■ **WHAT YOU HAVE TO DO**
Write out again exactly the lines from the one containing "Write a Blender" through the one containing "from mathutils import Vector, Matrix", both included, and omit the pictures.

■ **RECORDS PROVIDED**

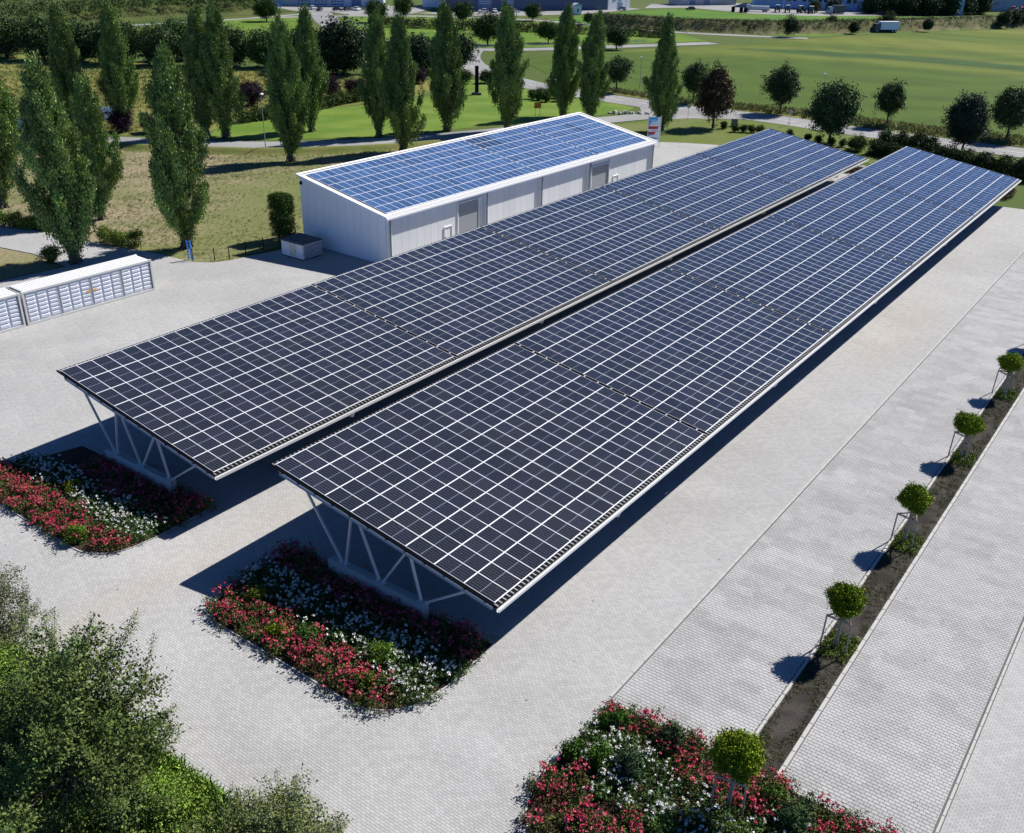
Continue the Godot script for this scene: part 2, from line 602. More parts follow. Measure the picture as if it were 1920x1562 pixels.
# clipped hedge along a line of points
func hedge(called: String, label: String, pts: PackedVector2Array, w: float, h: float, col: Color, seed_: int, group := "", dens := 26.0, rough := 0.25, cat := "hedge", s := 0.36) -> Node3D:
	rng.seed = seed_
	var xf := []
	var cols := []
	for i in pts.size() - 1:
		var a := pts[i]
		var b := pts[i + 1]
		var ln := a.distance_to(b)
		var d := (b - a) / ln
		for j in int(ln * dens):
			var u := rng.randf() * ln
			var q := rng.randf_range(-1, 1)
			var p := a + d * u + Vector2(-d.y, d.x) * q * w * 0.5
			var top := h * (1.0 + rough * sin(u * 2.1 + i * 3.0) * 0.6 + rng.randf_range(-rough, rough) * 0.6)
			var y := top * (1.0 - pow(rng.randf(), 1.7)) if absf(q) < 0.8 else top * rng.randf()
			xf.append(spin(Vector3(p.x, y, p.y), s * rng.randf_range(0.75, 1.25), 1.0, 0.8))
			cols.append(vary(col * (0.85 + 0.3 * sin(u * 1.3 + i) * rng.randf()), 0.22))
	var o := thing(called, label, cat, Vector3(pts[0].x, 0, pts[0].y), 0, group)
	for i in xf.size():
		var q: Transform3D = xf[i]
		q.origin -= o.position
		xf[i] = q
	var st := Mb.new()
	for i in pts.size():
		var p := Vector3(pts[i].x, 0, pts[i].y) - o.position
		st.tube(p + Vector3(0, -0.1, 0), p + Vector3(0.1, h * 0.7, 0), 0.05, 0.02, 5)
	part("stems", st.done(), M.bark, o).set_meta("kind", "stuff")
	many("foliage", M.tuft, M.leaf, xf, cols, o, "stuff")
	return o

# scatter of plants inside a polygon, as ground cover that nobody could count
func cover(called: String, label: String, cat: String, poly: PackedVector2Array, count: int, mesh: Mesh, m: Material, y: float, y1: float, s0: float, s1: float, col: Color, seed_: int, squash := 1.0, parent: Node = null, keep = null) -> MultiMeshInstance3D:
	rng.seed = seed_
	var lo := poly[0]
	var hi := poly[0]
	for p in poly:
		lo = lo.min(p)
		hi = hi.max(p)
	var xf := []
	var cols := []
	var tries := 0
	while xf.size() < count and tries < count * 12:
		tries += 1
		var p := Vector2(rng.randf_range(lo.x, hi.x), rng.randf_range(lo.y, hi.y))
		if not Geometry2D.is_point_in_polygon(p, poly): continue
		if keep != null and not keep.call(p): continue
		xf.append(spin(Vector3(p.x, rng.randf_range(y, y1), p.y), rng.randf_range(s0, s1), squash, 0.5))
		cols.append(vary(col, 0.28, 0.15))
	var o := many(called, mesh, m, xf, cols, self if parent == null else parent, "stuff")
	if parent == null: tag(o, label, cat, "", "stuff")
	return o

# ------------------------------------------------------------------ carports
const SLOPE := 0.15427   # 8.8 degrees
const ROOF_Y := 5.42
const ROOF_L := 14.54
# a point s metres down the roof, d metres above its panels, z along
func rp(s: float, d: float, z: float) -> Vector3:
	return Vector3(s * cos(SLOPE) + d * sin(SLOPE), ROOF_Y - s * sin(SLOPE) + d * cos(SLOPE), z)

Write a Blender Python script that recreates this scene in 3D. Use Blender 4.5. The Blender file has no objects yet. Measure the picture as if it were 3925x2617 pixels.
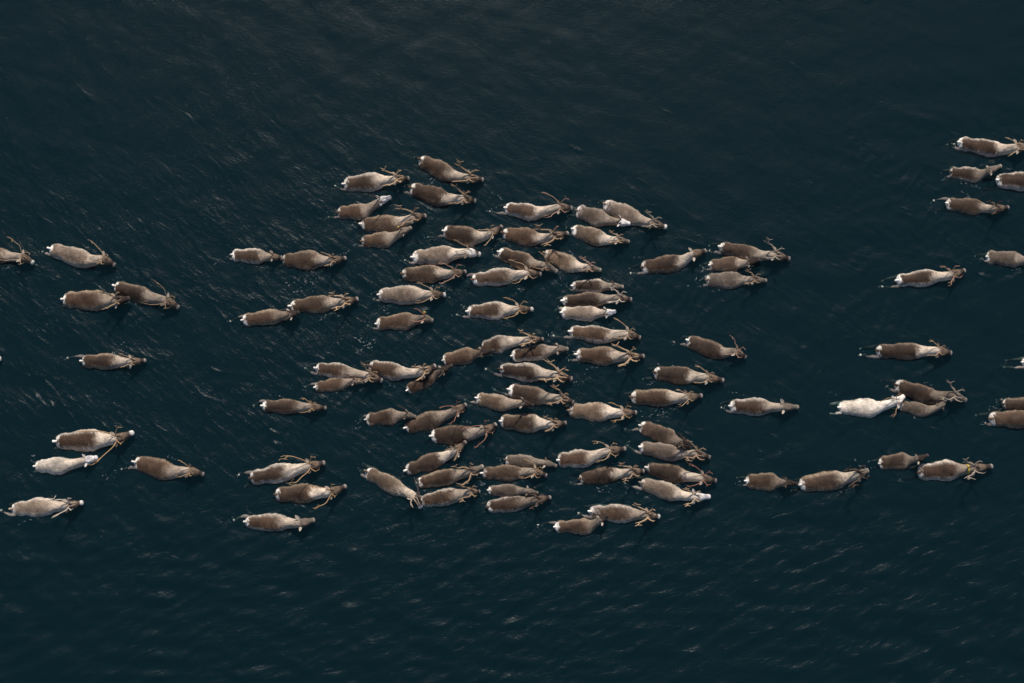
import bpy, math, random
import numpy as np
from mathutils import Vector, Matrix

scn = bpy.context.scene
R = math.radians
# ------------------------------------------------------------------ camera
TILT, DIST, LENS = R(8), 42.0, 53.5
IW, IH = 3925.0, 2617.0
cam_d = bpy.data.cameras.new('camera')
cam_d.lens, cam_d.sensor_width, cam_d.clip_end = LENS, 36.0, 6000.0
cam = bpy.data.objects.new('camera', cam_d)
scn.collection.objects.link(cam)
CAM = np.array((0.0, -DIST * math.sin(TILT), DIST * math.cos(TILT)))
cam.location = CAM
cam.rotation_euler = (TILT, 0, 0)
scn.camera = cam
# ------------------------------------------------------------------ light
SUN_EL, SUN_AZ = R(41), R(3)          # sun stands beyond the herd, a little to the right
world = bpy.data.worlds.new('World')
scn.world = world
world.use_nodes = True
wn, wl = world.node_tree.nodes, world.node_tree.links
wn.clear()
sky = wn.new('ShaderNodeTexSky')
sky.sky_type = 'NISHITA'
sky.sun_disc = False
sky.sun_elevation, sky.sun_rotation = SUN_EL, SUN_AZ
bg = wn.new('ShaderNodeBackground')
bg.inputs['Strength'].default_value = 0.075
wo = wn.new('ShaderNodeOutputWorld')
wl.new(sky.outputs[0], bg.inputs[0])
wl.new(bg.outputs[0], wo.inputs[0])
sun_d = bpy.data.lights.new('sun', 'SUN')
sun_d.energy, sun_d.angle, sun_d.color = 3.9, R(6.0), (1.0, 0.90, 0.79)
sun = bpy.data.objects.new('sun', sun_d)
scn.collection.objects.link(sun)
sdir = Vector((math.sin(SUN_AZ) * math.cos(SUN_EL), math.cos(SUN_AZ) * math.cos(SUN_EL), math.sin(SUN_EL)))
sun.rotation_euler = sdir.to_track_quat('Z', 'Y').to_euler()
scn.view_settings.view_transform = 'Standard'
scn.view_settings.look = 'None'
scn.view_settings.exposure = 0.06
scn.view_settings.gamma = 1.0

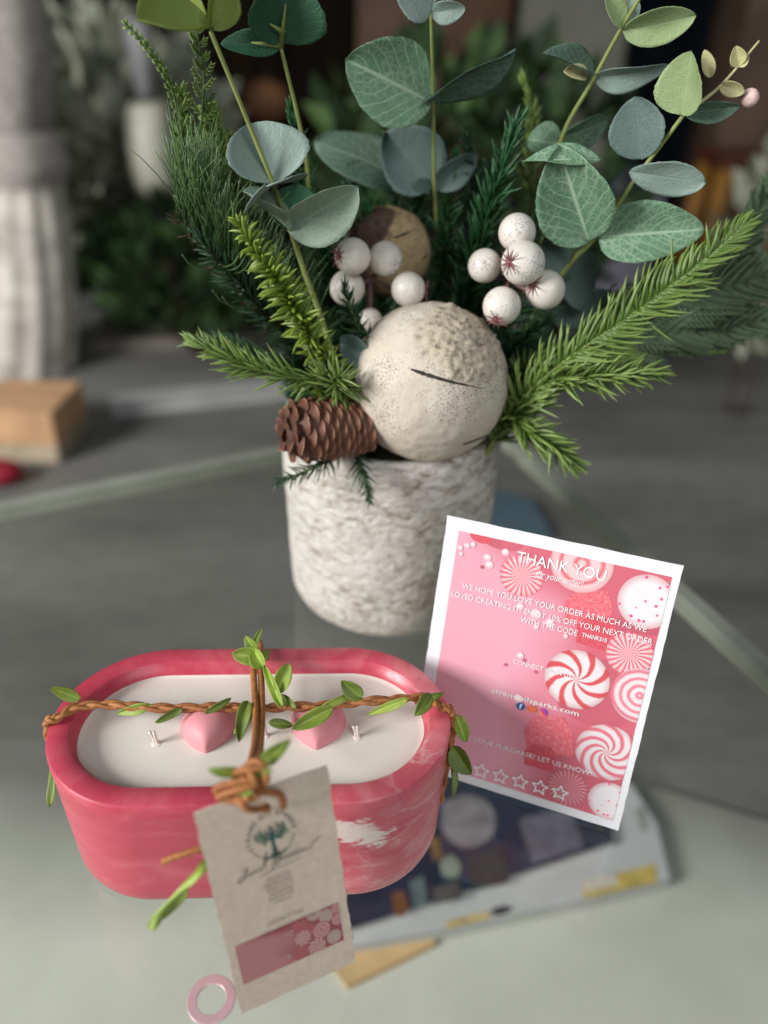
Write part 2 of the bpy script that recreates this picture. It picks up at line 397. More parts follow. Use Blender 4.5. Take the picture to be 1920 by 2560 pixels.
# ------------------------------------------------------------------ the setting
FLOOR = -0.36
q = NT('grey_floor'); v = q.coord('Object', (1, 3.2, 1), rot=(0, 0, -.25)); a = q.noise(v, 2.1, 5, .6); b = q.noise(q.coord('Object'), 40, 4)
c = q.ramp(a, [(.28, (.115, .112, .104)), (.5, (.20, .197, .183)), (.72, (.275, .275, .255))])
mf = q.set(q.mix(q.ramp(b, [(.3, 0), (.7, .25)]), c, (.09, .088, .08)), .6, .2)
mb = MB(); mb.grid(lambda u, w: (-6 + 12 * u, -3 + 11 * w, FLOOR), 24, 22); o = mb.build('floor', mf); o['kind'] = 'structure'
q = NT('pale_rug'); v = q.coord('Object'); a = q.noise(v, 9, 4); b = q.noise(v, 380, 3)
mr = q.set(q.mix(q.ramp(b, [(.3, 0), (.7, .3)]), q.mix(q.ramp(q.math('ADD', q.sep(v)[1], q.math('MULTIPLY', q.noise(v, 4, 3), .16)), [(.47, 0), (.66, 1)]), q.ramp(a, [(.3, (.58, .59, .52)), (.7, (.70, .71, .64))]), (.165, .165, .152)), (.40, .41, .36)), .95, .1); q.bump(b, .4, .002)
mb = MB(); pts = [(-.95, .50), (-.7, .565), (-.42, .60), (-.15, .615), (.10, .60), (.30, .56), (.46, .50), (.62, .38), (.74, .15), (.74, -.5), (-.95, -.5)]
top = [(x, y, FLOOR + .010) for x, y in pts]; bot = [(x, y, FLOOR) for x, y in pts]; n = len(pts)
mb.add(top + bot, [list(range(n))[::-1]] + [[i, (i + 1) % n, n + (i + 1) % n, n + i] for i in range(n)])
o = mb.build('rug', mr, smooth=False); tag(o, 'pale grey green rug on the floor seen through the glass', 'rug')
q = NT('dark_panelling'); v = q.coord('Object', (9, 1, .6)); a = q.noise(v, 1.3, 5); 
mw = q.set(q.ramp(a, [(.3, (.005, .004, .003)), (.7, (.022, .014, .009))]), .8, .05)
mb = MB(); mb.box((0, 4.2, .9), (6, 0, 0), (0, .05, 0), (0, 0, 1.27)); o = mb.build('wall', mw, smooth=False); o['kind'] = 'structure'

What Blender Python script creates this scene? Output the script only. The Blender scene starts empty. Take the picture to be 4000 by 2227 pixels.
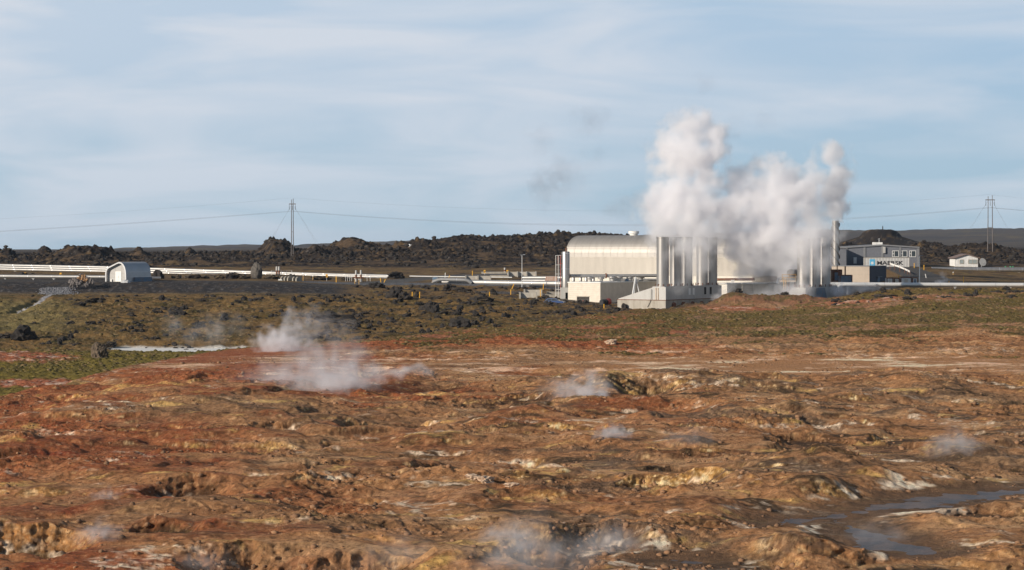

■ **FINAL RESULT**
Write a Blender Python script that recreates this scene in 3D. Use Blender 4.5. The Blender file has no objects yet. Measure the picture as if it were 3925x2617 pixels.
import bpy, math, random
import numpy as np
from mathutils import Vector, Matrix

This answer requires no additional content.